Start of SOURCE DATA

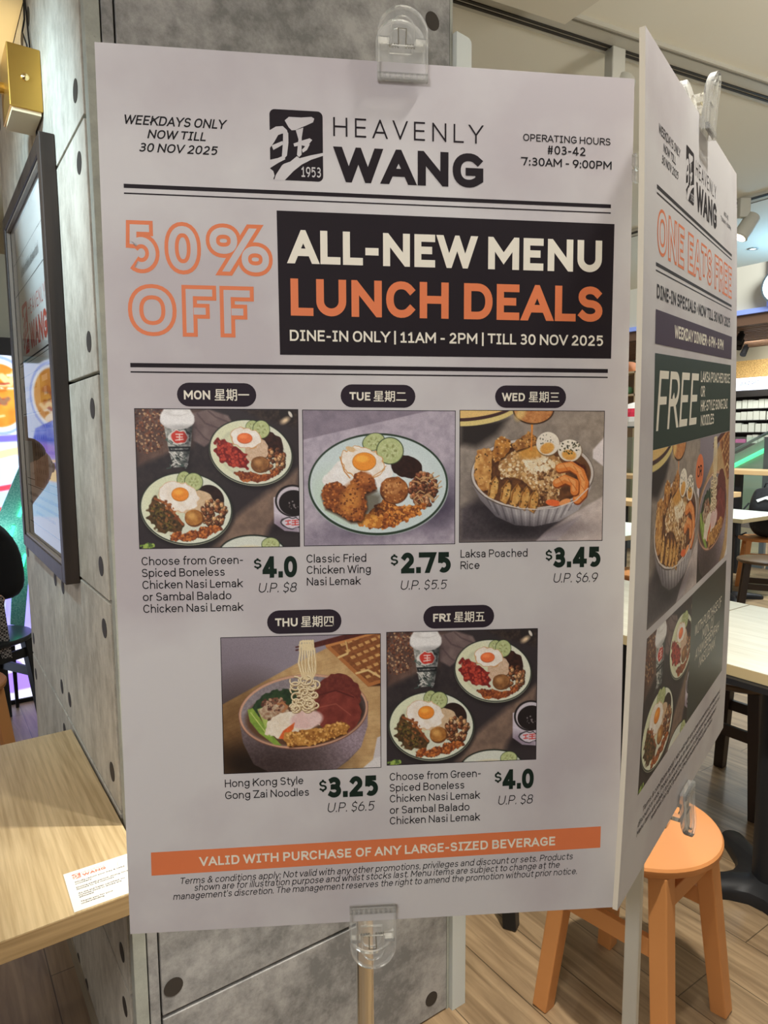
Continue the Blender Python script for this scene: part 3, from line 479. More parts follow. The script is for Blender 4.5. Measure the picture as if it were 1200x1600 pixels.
    for k in range(40):
        x = 470+c.rng.rand()*150; y = 290+c.rng.rand()*200; r = 16+c.rng.rand()*22; t = np.linspace(0, 5.2, 12)+c.rng.rand()*6; Q = np.stack([x+r*np.cos(t), y+r*.8*np.sin(t)], 1); c.line(Q+[2, 4], 10, (140, 108, 70)); c.line(Q, 9, (228, 208, 164)); c.line(Q-[1, 2], 3, (246, 236, 206))
    c.po([(600, 50), (860, -10), (1065, -60), (1065, -20), (610, 84)], (96, 44, 36), (76, 34, 28)); c.line([(496, 74), (520, 70)], 10, (80, 36, 32)); c.line([(496, 94), (520, 90)], 10, (80, 36, 32))
    for k in range(5): c.line([(520+k*18, 96), (526+k*18, 40), (545+k*16, 34), (548+k*16, 90)], 13, (230, 212, 168))
    c.po([(1000, 905), (1040, 700), (1065, 690), (1065, 905)], (206, 200, 200), soft=8); c.po([(940, 905), (1020, 840), (1065, 830), (1065, 905)], (222, 218, 216), soft=8)
    c.grain(.05); return c.I
# ---------------------------------------------------------------- drawn lettering: every character is a set of pen strokes
def _arc(cx, cy, rx, ry, a0, a1, n=12, e=2.0):
    P = []
    for k in range(n+1):
        a = math.radians(a0+(a1-a0)*k/n); c, s = math.cos(a), math.sin(a); P.append((cx+rx*math.copysign(abs(c)**(2/e), c), cy+ry*math.copysign(abs(s)**(2/e), s)))
    return P
def _ring(cx, cy, rx, ry, e=2.25): return ['o']+_arc(cx, cy, rx, ry, 0, 360, 28, e)[:-1]
A_ = _arc
_up = lambda x, y=1.06: [(x, 0), (x, y)]
_S = lambda t, e=2.1: [A_(.5, t*.755, .46, t*.245, 32, 270, 16, e)+A_(.5, t*.255, .5, t*.255, 90, -146, 16, e)[1:]]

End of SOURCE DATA

## WHAT YOU NEED TO DO
All of the data needs repeating exactly, but the pictures do not.

## CORRECT RESULT
Continue the Blender Python script for this scene: part 3, from line 479. More parts follow. The script is for Blender 4.5. Measure the picture as if it were 1200x1600 pixels.
    for k in range(40):
        x = 470+c.rng.rand()*150; y = 290+c.rng.rand()*200; r = 16+c.rng.rand()*22; t = np.linspace(0, 5.2, 12)+c.rng.rand()*6; Q = np.stack([x+r*np.cos(t), y+r*.8*np.sin(t)], 1); c.line(Q+[2, 4], 10, (140, 108, 70)); c.line(Q, 9, (228, 208, 164)); c.line(Q-[1, 2], 3, (246, 236, 206))
    c.po([(600, 50), (860, -10), (1065, -60), (1065, -20), (610, 84)], (96, 44, 36), (76, 34, 28)); c.line([(496, 74), (520, 70)], 10, (80, 36, 32)); c.line([(496, 94), (520, 90)], 10, (80, 36, 32))
    for k in range(5): c.line([(520+k*18, 96), (526+k*18, 40), (545+k*16, 34), (548+k*16, 90)], 13, (230, 212, 168))
    c.po([(1000, 905), (1040, 700), (1065, 690), (1065, 905)], (206, 200, 200), soft=8); c.po([(940, 905), (1020, 840), (1065, 830), (1065, 905)], (222, 218, 216), soft=8)
    c.grain(.05); return c.I
# ---------------------------------------------------------------- drawn lettering: every character is a set of pen strokes
def _arc(cx, cy, rx, ry, a0, a1, n=12, e=2.0):
    P = []
    for k in range(n+1):
        a = math.radians(a0+(a1-a0)*k/n); c, s = math.cos(a), math.sin(a); P.append((cx+rx*math.copysign(abs(c)**(2/e), c), cy+ry*math.copysign(abs(s)**(2/e), s)))
    return P
def _ring(cx, cy, rx, ry, e=2.25): return ['o']+_arc(cx, cy, rx, ry, 0, 360, 28, e)[:-1]
A_ = _arc
_up = lambda x, y=1.06: [(x, 0), (x, y)]
_S = lambda t, e=2.1: [A_(.5, t*.755, .46, t*.245, 32, 270, 16, e)+A_(.5, t*.255, .5, t*.255, 90, -146, 16, e)[1:]]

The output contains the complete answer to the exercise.